The Factory’s main mission was the creation of a national German-language prisoner-of-war newspaper named Der Ruf (The Call). Typically consisting of eight pages liberally illustrated and printed on high-grade paper, Der Ruf was published twice a month. Its staff of experienced journalists, writers, and editors was headed by Curt Vinz, a publishing veteran from Germany, and Gustav René Hocke, a prizewinning German author who had fled the Gestapo, served in the anti-Fascist underground in Rome, and then was pressed into service as an interpreter for the Wehrmacht in Sicily. The newspaper’s ambitious aim, according to a War Department memo, was to provide POWs with no less than “realistic news of all important military and political events, a clear understanding of the American way of life, a true picture of the German homefront.”
The first edition, dated March 1, 1945, hinted at the highbrow tastes of the editors. In addition to reports from the battlefronts and news about the effects of Allied bombing on the German homeland, it contained an account of the new Metropolitan Opera season in New York and a lengthy piece headlined “The Inner Power.” This latter article, splashed across page one, discussed the human soul and quoted liberally from Goethe, Schiller, Schopenhauer, and other German intellectual heavyweights.

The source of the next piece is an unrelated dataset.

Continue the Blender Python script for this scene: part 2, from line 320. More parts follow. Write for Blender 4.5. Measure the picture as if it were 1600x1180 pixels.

Americans in the Special Projects Division joked that this was “a newspaper which even Thomas Mann would find difficult to understand.” Someone added, “This was a great success among the prisoners, because it seems the Germans believe that anything they can’t understand must be pretty hot stuff.”
The paper’s literary bent reflected the inclinations of its thirty-six-year-old army overseer, Capt. Walter Schoenstedt, as well as its POW staff. A native of Berlin, Schoenstedt had joined the German Communist Party during the early 1930s. He fled Nazi Germany and eventually settled in the United States, where he became a naturalized citizen. A novelist whom an army personnel report described as the division’s chief “idea man,” Schoenstedt resisted suggestions that the paper appeal to readers by running comic strips and extensive coverage of sports. “If we had a full page of funnies,” he said, “we would get the wrong type of reaction from the prisoners of war like: Ah, ha! American culture!”
His boss, Colonel Davison, respected Schoenstedt but chided him: “Don’t you think a lighter touch is needed if ‘Der Ruf’ is to be written on a level that will be read by the many instead of the few? Shorter words and as little of the abstract as possible—concrete all the way, pungency as well as pith. Above all, we shouldn’t let ‘Der Ruf’ be too literary or philosophic, even though Germans may be more literary and philosophical than we are.”
Literary or not, German prisoners were at least curious about Der Ruf—if they could get it. In a number of camps, hard-core Nazis sought to prevent the distribution of the first few editions. They denounced the paper as “Jewish propaganda” or the work of “traitors and deserters.” They bought up copies and burned them, or threatened anyone caught reading them.
But at five cents a copy, circulation grew, soaring from 11,000 to 73,000 in less than eight months. Der Ruf published twenty-six issues in its American existence, the last one dated April 1, 1946. (The paper would be resurrected the following summer in postwar Germany by two repatriated editors of the American edition, Alfred Anderesch and Hans Werner Richter, whose literary talents had been nourished at the Factory. The new Der Ruf went on to attack American occupation policies so vehemently that the military government, in an ironic lesson in democracy, suspended its publication. Anderesch, Richter, and other writers, including Heinrich Böll, then formed Gruppe 47, which became the most influential literary movement in postwar Germany.)